Your task | Each line from the start of the data below through the one containing "scatter('far_lip_grass', xyz(p, -.03), pr_me, (.6" must be reproduced exactly.

Raw data |
-- BEGIN --

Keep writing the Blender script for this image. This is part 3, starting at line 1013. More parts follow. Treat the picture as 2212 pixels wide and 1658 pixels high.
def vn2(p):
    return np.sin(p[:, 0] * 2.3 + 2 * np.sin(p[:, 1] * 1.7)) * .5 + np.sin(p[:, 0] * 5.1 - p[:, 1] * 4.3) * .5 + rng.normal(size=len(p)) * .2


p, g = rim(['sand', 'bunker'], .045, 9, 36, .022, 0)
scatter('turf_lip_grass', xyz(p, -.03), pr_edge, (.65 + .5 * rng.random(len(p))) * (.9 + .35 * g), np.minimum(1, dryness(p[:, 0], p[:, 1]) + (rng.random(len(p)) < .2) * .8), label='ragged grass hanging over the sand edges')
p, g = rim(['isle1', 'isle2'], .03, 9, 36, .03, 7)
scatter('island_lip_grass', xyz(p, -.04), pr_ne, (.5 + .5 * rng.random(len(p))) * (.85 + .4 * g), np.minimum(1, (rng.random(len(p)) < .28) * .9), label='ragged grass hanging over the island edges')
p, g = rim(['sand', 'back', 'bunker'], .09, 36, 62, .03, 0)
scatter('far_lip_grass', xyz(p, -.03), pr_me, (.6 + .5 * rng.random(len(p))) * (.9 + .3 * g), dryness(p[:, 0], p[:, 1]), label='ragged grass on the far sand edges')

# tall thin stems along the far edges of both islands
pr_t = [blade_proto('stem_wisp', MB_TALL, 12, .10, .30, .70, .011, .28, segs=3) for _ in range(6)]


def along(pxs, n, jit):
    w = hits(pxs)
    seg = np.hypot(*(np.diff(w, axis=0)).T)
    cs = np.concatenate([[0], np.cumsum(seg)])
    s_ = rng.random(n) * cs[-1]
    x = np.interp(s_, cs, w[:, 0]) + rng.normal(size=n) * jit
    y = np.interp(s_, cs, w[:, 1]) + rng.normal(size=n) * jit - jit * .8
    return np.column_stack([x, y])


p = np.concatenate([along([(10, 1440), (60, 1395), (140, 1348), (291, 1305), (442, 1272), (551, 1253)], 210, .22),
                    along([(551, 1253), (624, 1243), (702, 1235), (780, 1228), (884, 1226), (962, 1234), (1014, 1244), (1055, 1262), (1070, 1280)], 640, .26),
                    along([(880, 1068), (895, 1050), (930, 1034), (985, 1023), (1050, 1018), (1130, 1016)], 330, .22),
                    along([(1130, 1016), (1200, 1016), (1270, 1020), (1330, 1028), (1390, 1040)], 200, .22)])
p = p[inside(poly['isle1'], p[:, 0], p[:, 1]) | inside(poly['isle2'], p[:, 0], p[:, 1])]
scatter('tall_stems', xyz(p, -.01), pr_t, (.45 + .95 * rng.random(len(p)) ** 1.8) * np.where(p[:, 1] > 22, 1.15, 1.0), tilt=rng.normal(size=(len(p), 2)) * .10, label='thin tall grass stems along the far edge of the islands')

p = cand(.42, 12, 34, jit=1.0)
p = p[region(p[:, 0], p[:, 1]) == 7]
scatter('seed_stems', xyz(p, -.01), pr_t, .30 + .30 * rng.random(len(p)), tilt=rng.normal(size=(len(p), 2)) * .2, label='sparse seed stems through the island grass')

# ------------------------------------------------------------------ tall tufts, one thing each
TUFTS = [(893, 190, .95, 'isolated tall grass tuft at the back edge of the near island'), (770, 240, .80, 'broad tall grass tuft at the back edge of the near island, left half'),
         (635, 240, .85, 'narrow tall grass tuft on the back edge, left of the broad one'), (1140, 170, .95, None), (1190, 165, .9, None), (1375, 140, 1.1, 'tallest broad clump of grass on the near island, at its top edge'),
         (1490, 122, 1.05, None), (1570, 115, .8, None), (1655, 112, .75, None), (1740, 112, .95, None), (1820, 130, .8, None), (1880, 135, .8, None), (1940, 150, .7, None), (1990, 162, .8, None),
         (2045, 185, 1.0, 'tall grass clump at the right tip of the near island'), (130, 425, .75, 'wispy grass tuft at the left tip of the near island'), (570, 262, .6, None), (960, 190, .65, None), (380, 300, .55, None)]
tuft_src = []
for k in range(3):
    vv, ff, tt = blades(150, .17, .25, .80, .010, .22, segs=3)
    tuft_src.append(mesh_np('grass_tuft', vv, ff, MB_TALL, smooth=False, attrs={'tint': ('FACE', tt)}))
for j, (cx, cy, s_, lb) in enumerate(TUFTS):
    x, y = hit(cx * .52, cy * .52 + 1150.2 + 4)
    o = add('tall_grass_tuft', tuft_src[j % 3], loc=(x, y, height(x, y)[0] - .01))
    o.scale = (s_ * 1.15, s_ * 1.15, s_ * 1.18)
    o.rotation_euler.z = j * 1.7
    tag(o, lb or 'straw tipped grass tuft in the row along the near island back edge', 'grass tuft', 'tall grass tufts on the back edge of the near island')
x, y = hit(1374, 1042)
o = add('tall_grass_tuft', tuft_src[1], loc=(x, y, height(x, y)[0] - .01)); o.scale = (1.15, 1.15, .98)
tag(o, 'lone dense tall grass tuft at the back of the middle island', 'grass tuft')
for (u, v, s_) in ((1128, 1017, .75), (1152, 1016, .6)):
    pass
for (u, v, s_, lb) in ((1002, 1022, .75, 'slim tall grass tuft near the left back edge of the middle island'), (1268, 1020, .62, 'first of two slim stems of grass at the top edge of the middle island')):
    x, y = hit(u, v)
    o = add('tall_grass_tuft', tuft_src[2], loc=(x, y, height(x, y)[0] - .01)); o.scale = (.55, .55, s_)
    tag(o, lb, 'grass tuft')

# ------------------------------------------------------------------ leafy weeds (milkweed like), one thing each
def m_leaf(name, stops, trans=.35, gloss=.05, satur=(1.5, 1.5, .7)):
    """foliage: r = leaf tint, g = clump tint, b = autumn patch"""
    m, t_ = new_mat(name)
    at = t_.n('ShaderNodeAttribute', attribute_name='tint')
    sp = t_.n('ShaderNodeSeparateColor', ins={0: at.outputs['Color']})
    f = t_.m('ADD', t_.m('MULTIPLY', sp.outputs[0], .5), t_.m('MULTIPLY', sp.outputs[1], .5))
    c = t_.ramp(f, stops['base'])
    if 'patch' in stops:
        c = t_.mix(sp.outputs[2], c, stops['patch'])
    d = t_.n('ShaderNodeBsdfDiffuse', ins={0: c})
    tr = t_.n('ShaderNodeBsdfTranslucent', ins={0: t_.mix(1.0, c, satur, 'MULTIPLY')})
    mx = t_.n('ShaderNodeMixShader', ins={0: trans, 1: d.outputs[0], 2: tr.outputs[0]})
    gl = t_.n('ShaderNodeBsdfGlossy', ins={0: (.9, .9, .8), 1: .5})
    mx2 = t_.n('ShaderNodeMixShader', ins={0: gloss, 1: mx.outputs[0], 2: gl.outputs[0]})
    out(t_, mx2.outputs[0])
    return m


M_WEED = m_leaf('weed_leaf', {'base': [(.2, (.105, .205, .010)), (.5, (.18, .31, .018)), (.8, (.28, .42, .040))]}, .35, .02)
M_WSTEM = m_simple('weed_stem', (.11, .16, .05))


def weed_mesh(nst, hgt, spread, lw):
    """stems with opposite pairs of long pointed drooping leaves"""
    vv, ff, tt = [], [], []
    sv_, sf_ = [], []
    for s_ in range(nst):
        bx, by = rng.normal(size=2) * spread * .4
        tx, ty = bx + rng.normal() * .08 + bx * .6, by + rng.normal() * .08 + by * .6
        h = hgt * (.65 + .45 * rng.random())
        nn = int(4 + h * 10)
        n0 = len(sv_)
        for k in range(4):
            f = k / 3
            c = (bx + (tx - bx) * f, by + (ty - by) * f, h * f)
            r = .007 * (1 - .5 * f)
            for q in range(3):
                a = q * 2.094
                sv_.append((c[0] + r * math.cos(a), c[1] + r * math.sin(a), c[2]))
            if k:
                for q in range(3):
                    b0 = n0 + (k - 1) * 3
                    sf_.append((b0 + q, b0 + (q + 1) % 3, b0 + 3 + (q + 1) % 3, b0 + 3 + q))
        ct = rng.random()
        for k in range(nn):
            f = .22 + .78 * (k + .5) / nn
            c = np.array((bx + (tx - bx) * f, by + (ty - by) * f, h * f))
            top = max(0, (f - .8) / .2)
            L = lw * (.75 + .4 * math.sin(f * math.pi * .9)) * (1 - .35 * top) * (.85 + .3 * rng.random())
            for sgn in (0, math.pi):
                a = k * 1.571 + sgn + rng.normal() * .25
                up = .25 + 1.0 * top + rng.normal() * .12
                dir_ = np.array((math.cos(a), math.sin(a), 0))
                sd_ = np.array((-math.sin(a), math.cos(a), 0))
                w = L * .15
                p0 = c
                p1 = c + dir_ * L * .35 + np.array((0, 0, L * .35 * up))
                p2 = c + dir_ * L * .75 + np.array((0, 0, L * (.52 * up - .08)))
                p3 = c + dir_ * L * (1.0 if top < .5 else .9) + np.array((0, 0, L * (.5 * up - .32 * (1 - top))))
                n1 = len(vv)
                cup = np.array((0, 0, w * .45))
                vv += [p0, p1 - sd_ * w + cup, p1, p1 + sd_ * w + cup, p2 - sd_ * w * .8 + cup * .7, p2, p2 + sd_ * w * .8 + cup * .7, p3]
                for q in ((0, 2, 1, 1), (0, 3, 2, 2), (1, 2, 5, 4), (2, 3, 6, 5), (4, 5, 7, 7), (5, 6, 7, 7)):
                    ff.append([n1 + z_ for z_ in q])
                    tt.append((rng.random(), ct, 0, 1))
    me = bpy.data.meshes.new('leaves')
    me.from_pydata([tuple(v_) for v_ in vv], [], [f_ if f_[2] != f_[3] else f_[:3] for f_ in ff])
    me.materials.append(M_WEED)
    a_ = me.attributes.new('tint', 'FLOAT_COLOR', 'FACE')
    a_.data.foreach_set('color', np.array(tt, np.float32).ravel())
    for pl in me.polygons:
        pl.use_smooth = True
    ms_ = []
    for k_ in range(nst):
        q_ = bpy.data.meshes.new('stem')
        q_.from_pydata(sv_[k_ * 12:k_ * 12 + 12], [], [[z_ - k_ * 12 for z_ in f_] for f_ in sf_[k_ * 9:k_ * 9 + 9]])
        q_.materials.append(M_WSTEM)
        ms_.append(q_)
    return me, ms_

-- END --

Result for this task |
Keep writing the Blender script for this image. This is part 3, starting at line 1013. More parts follow. Treat the picture as 2212 pixels wide and 1658 pixels high.
def vn2(p):
    return np.sin(p[:, 0] * 2.3 + 2 * np.sin(p[:, 1] * 1.7)) * .5 + np.sin(p[:, 0] * 5.1 - p[:, 1] * 4.3) * .5 + rng.normal(size=len(p)) * .2


p, g = rim(['sand', 'bunker'], .045, 9, 36, .022, 0)
scatter('turf_lip_grass', xyz(p, -.03), pr_edge, (.65 + .5 * rng.random(len(p))) * (.9 + .35 * g), np.minimum(1, dryness(p[:, 0], p[:, 1]) + (rng.random(len(p)) < .2) * .8), label='ragged grass hanging over the sand edges')
p, g = rim(['isle1', 'isle2'], .03, 9, 36, .03, 7)
scatter('island_lip_grass', xyz(p, -.04), pr_ne, (.5 + .5 * rng.random(len(p))) * (.85 + .4 * g), np.minimum(1, (rng.random(len(p)) < .28) * .9), label='ragged grass hanging over the island edges')
p, g = rim(['sand', 'back', 'bunker'], .09, 36, 62, .03, 0)
scatter('far_lip_grass', xyz(p, -.03), pr_me, (.6 + .5 * rng.random(len(p))) * (.9 + .3 * g), dryness(p[:, 0], p[:, 1]), label='ragged grass on the far sand edges')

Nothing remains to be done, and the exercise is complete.